Por: Clara López Obregón
El cambio, al abrirse paso, produce conceptos que encierran contradicciones. Esa es la definición dialéctica de oxímoron, una estructura sintáctica de vocablos opuestos que generan un nuevo significado. En la columna joven de El Tiempo, Alejandro Higuera propone un oxímoron provocador al afirmar que los jóvenes de hoy se caracterizan por una “egoísmo empático”. Juzga duro a su generación pues no es la única que sucumbe ante ese malestar de la globalización neoliberal cuando afirma que “Buscamos ser reconocidos por llevar una bandera, pero tenemos tan pocas ganas de aportar (con tiempo o recursos) a nuestras causas sociales”.
Ese egoísmo empático es el resultado de concebir la comunidad como una colección de individuos atomizados, responsables exclusivos de su suerte, en reemplazo de la sociedad de bienestar que se derrumbó a la par con el socialismo real a partir de 1989. Coincidente con esa fecha emblemática, las élites de las de democracias liberales promovieron la ideología del beneficio individual como único o principal propósito colectivo.
Hoy esas mismas élites intelectuales y empresariales se preguntan por qué las vienen abandonando sus electorados. La destacada intelectual Nancy Fraser les contesta con otro oxímoron. La responsabilidad es del “neoliberalismo progresista” que acogieron esas élites liberales. Se trata de una síntesis que consolidó el egoísmo empático al entregar a los individuos la responsabilidad por su pensión, precarizar el trabajo y generar una desigualdad creciente en nombre de la libertad y el mercado; retroceso conceptual y real que se mimetizó detrás de una cara libertaria amable que enarbolaba las nuevas causas emancipadoras del feminismo, el antirracismo y el multiculturalismo.
La mujer se volcó al mercado laboral para encontrar que el salario no alcanza para pagar las altas matriculas y tarifas por los bienes públicos privatizados. El reconocimiento multicultural quedó en déficit con la segregación cohonestada entre ocupaciones bien y mal pagas en función del desigual acceso a las oportunidades. La mitad de la población se dedicó al rebusque pues la economía de mercado no produjo el empleo esperado.

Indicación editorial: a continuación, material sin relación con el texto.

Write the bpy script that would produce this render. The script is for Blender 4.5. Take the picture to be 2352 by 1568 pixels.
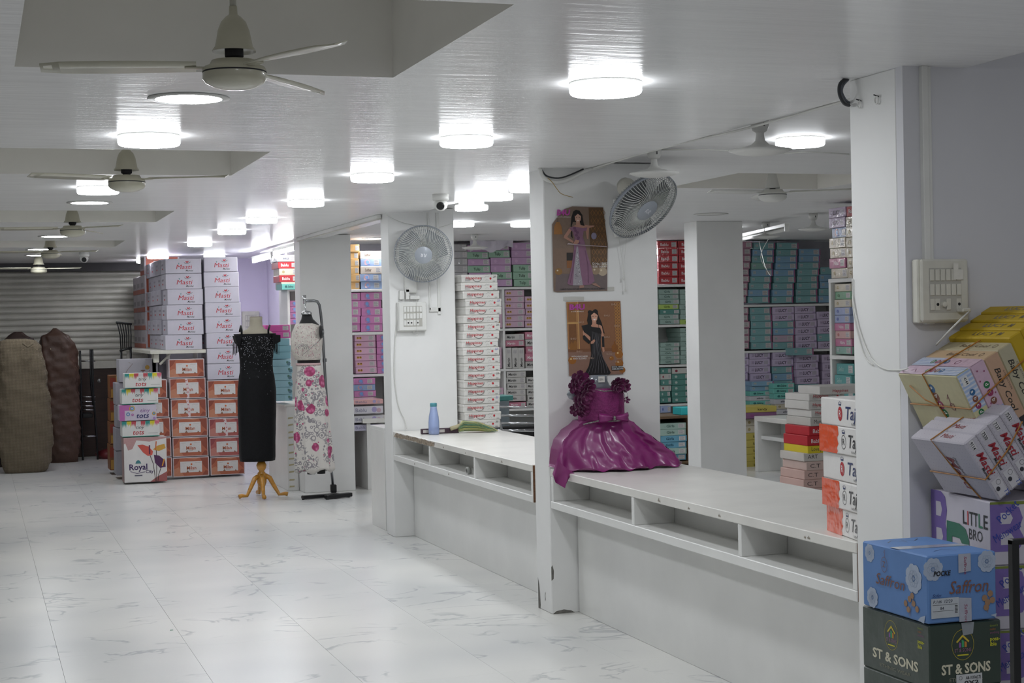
import bpy, bmesh, math, random
from mathutils import Vector, Matrix, Euler
from mathutils.geometry import tessellate_polygon
random.seed(7)
for o in list(bpy.data.objects): bpy.data.objects.remove(o)
SC = bpy.context.scene
COL = SC.collection
PI = math.pi
R = math.radians

# ---------------------------------------------------------------- camera
F = 3700.0; EYE = Vector((0, 0, 1.5))
_dy = Vector((-60 - 1176, -(760 - 784), F)).normalized()
_b = Vector((1, .0205, 0)).normalized()
_up = _dy.cross(_b).normalized()
if _up.y < 0: _up = -_up
_dx = _dy.cross(_up).normalized()
if _dx.x < 0: _dx = -_dx
CAMM = Matrix((_dx, _dy, _up))            # camera (right, up, forward) -> room (X, Y, Z)
cam_data = bpy.data.cameras.new('camera')
cam_data.sensor_width = 36.0
cam_data.lens = F / 2352 * 36.0
cam_data.clip_end = 100
cam = bpy.data.objects.new('camera', cam_data); COL.objects.link(cam)
_r, _u, _f = CAMM @ Vector((1, 0, 0)), CAMM @ Vector((0, 1, 0)), CAMM @ Vector((0, 0, 1))
cam.matrix_world = Matrix(((_r.x, _u.x, -_f.x, EYE.x), (_r.y, _u.y, -_f.y, EYE.y), (_r.z, _u.z, -_f.z, EYE.z), (0, 0, 0, 1)))
SC.camera = cam

# ---------------------------------------------------------------- world, exposure
LAMP = 29.0        # strength of the lit LED panels
w = bpy.data.worlds.new('daylight'); SC.world = w; w.use_nodes = True
w.node_tree.nodes['Background'].inputs[0].default_value = (.93, .95, 1.0, 1)
w.node_tree.nodes['Background'].inputs[1].default_value = 0.13
SC.view_settings.view_transform = 'Standard'
SC.view_settings.look = 'None'
SC.view_settings.exposure = 0.86
SC.view_settings.gamma = 1.0
SC.view_settings.use_curve_mapping = False

def at(px, py, plane, val):
    """room point seen at photo pixel (px, py) on the plane x|y|z = val"""
    r = CAMM @ Vector((px - 1176, -(py - 784), F)).normalized()
    i = 'xyz'.index(plane)
    return EYE + r * ((val - EYE[i]) / r[i])

# ---------------------------------------------------------------- materials
def lin(c):
    if isinstance(c, str):
        c = c.lstrip('#'); c = ''.join(q * 2 for q in c) if len(c) == 3 else c; c = [int(c[i:i + 2], 16) / 255 for i in (0, 2, 4)]
    return tuple((x / 12.92 if x <= .04045 else ((x + .055) / 1.055) ** 2.4) for x in c[:3])
_mats = {}
def nodes_of(m):
    m.use_nodes = True
    nt = m.node_tree
    return nt, nt.nodes['Principled BSDF']
def mat(name, color, rough=.5, metal=0, coat=0, bump=0, bscale=40, vary=.06, vscale=6, spec=.5, trans=0, sheen=0, alpha=1, stretch=None, world=False):
    key = (name, str(color), rough, metal, coat, bump, bscale, vary, trans, alpha)
    if key in _mats: return _mats[key]
    m = bpy.data.materials.new(name); nt, b = nodes_of(m)
    c = lin(color)
    tc = nt.nodes.new('ShaderNodeTexCoord')
    src = tc.outputs['Object']
    if world:
        g = nt.nodes.new('ShaderNodeNewGeometry'); src = g.outputs['Position']
    if stretch:
        mp = nt.nodes.new('ShaderNodeMapping'); mp.inputs['Scale'].default_value = stretch
        nt.links.new(src, mp.inputs['Vector']); src = mp.outputs['Vector']
    if vary:
        n = nt.nodes.new('ShaderNodeTexNoise'); n.inputs['Scale'].default_value = vscale; n.inputs['Detail'].default_value = 4
        nt.links.new(src, n.inputs['Vector'])
        rp = nt.nodes.new('ShaderNodeValToRGB')
        rp.color_ramp.elements[0].position = .3; rp.color_ramp.elements[1].position = .7
        rp.color_ramp.elements[0].color = tuple(x * (1 - vary) for x in c) + (1,)
        rp.color_ramp.elements[1].color = tuple(min(1, x * (1 + vary)) for x in c) + (1,)
        nt.links.new(n.outputs['Fac'], rp.inputs['Fac']); nt.links.new(rp.outputs['Color'], b.inputs['Base Color'])
    else:
        b.inputs['Base Color'].default_value = c + (1,)
    b.inputs['Roughness'].default_value = rough; b.inputs['Metallic'].default_value = metal
    b.inputs['Specular IOR Level'].default_value = spec
    b.inputs['Coat Weight'].default_value = coat; b.inputs['Coat Roughness'].default_value = .08
    b.inputs['Transmission Weight'].default_value = trans
    b.inputs['Sheen Weight'].default_value = sheen
    b.inputs['Alpha'].default_value = alpha
    if bump:
        n2 = nt.nodes.new('ShaderNodeTexNoise'); n2.inputs['Scale'].default_value = bscale; n2.inputs['Detail'].default_value = 3
        nt.links.new(src, n2.inputs['Vector'])
        bp = nt.nodes.new('ShaderNodeBump'); bp.inputs['Strength'].default_value = bump; bp.inputs['Distance'].default_value = .01
        nt.links.new(n2.outputs['Fac'], bp.inputs['Height']); nt.links.new(bp.outputs['Normal'], b.inputs['Normal'])
        if coat: nt.links.new(bp.outputs['Normal'], b.inputs['Coat Normal'])
    _mats[key] = m
    return m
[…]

En la deliberación pública campearon la anti política y el discurso securitista frente a la protesta social y la organización sindical. En Colombia, que vivía en conflicto armado, un partido de oposición, la Unión Patriótica, acaba de ser judicialmente reconocido como víctima de un genocidio propiciado desde varios gobiernos considerados democráticos.
Ese liberalismo económico y político no cumplió la promesa de una prosperidad compartida que está en la base la confianza y convivencia necesarias para el funcionamiento de democracias funcionales. Sin embargo, en Colombia, las reformas de Petro sacan ampollas especialmente en los sectores favorecidos por generosos beneficios tributarios y la privatización de los bienes públicos de las últimas décadas.
La contradicción se hace patente porque a Petro le asiste una real voluntad de corregir políticas que han contribuido a la profundización de la desigualdad y a una preocupante decepción con la democracia cuando, en principio, todos somos demócratas. La pregunta es ¿cuál democracia?
Para parafrasear a Fukuyama en su reciente conferencia en la Universidad Javeriana, la principal amenaza a la democracia liberal en América Latina no proviene, como él afirmó, del progresismo de izquierda sino del liberalismo mismo que se ha quedado con las formas y se ha olvidado de los contenidos. Un primer paso para recuperar la consistencia entre el discurso y la práctica consistiría en pasar del egoísmo empático a una empatía consciente de nuestra común humanidad. Para responder directamente el interrogante, se requiere una democracia realizable capaz de pasar del dicho al hecho en materia de bien común, protección de comunidades, territorios y medioambiente y la universalización de los derechos y las oportunidades.